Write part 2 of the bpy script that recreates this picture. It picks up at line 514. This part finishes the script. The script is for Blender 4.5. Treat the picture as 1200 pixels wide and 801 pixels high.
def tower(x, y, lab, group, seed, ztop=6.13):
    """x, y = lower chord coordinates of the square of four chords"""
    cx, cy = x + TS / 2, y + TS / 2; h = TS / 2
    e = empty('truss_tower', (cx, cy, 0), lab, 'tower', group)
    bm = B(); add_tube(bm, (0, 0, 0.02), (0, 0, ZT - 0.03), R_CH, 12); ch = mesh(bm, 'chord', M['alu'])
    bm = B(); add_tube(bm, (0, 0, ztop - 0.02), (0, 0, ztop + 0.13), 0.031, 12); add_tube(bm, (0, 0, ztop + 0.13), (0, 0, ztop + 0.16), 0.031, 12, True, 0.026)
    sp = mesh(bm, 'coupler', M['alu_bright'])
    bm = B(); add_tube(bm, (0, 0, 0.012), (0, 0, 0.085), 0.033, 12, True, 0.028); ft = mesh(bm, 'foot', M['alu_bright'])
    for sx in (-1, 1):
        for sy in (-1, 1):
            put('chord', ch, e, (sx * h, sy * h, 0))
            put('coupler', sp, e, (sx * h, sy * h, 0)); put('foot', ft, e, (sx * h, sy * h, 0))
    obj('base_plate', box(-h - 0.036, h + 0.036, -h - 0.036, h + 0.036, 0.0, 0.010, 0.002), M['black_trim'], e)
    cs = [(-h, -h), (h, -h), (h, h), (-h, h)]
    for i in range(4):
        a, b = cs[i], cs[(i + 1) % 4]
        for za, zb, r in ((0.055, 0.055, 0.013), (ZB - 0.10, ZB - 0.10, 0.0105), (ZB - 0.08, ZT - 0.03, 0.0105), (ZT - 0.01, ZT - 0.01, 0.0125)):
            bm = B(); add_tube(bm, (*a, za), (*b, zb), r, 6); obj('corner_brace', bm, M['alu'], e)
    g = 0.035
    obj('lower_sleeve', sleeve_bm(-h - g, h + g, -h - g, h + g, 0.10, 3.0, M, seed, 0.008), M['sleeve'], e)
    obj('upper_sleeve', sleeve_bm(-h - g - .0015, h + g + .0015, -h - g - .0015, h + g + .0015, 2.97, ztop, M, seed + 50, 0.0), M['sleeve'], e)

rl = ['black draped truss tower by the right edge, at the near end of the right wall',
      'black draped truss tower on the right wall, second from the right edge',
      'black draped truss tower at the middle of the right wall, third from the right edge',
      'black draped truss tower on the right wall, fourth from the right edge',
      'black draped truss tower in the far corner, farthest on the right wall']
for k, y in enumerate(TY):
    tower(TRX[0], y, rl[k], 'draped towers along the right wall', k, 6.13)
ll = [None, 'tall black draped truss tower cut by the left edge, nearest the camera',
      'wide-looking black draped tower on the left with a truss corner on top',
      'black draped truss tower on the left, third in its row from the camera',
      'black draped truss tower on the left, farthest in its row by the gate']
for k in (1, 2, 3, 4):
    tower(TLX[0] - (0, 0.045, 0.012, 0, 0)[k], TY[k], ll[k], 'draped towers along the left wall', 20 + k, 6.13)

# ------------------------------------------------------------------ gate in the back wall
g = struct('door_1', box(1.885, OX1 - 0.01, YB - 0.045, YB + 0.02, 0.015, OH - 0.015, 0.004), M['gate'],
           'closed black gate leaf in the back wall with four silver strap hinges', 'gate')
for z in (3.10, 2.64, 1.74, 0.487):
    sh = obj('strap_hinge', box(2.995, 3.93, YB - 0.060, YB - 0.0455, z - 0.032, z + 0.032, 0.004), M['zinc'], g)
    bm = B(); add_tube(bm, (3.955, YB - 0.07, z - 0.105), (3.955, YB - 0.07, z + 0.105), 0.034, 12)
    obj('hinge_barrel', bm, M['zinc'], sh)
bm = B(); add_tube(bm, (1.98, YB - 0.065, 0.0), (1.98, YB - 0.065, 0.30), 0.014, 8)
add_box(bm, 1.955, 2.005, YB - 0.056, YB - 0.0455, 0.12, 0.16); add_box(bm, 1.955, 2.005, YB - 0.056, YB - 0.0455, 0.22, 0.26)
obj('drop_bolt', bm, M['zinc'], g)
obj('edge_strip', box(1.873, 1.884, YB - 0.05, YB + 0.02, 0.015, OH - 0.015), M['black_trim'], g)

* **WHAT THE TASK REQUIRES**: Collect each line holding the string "wide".

* **WRITTEN RESPONSE**:
Write part 2 of the bpy script that recreates this picture. It picks up at line 514. This part finishes the script. The script is for Blender 4.5. Treat the picture as 1200 pixels wide and 801 pixels high.
      'wide-looking black draped tower on the left with a truss corner on top',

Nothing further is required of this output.